Se fosse para buscar os favores do mundo,
teria me enfeitado de belezas emprestadas.
Montaigne [1]

Quando o atemporal Louis Kahn perguntava ao tijolo o que ele gostaria de ser, o rubro objeto, indiferente às réplicas do insatisfeito arquiteto, sempre respondia-lhe o mesmo: aspirava tornar-se um arco. Também a Arte Povera proclamou que talvez o artista não fosse esta inexorável figura que manipula o mundo como lhe convém, mas sim mero veículo à manifestação dos anseios intrínsecos aos materiais que trabalha. Pois se tudo o que há possui um cerne inalterável, mais vale submeter-se aos desejos dos objetos que fraudar no mármore o que pode apenas ser expresso na madeira, ou de empregar o tijolo em estrutura própria ao concreto — quem confunde essências apenas produziria aleijados simulacros do que poderia ter sido. Talvez a figura mais associada à tal pureza formalista seja Clement Greenberg, campeão do Expressionismo Abstrato que propunha à cada género artístico a busca pelas suas qualidades inatas — o foco da pintura seria o manejo de tinta sobre a tela plana, já divorciado de qualquer ilusionismo pictórico que afastava-a de sua real substância. “A história da pintura de vanguarda”, disse, “é a submissão progressiva à resistência do seu meio”.[2]

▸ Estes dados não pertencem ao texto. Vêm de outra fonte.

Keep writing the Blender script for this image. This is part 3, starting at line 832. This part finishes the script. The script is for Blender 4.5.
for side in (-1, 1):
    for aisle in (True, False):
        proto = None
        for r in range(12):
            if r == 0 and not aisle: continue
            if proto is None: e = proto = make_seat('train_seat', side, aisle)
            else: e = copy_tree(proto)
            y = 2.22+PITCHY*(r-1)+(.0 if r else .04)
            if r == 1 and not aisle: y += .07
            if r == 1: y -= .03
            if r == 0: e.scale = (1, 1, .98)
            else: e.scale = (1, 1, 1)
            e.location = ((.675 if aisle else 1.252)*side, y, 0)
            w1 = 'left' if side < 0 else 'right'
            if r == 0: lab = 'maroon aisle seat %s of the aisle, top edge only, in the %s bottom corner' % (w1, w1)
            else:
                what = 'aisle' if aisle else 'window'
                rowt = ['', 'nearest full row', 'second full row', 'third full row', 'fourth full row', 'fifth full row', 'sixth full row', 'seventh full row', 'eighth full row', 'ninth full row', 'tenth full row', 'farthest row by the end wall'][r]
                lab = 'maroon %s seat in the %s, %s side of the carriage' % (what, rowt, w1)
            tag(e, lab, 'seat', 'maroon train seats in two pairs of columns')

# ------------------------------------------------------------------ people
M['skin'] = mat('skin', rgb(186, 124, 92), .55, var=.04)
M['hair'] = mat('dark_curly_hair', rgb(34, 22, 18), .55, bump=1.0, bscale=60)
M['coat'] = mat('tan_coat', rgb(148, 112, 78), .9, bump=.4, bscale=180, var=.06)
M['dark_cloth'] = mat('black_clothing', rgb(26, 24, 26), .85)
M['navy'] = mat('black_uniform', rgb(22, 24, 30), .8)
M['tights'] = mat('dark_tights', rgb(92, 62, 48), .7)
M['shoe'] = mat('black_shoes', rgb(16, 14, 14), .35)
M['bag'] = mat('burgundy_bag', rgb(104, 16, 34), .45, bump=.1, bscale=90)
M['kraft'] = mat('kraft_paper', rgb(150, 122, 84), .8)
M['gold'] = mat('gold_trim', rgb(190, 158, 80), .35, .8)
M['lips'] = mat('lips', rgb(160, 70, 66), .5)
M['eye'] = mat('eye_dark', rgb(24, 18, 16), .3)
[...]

Qual seria, portanto, a essência da tapeçaria? Se a arte é o culto ao excesso, a sucessiva sofisticação de alguma prática utilitária até que ela transcenda a sua praticidade e encontre valor apenas em sua própria existência, então pode-se entender a tapeçaria como a maior das artes, pois quase nenhuma atividade foi-nos tão imperativa quanto o entrelaçar de fios para pescar, amarrar, vestir. E, no entanto, seu caráter lento e repetitivo foi por vezes preterido pela modernidade artística, mais afeita aos rompantes de irreverência, às sucessivas experimentações, ao imediatismo perceptivo e espontaneidade gestual — seriam tais inovações fruto da ansiedade típica da sociedade moderna que, encantada com a velocidade de seu suposto progresso, foi incapaz de conservar a quietude justo promovida pela prática da tapeçaria, mais medieval, pois advinda do senso de amparo divino?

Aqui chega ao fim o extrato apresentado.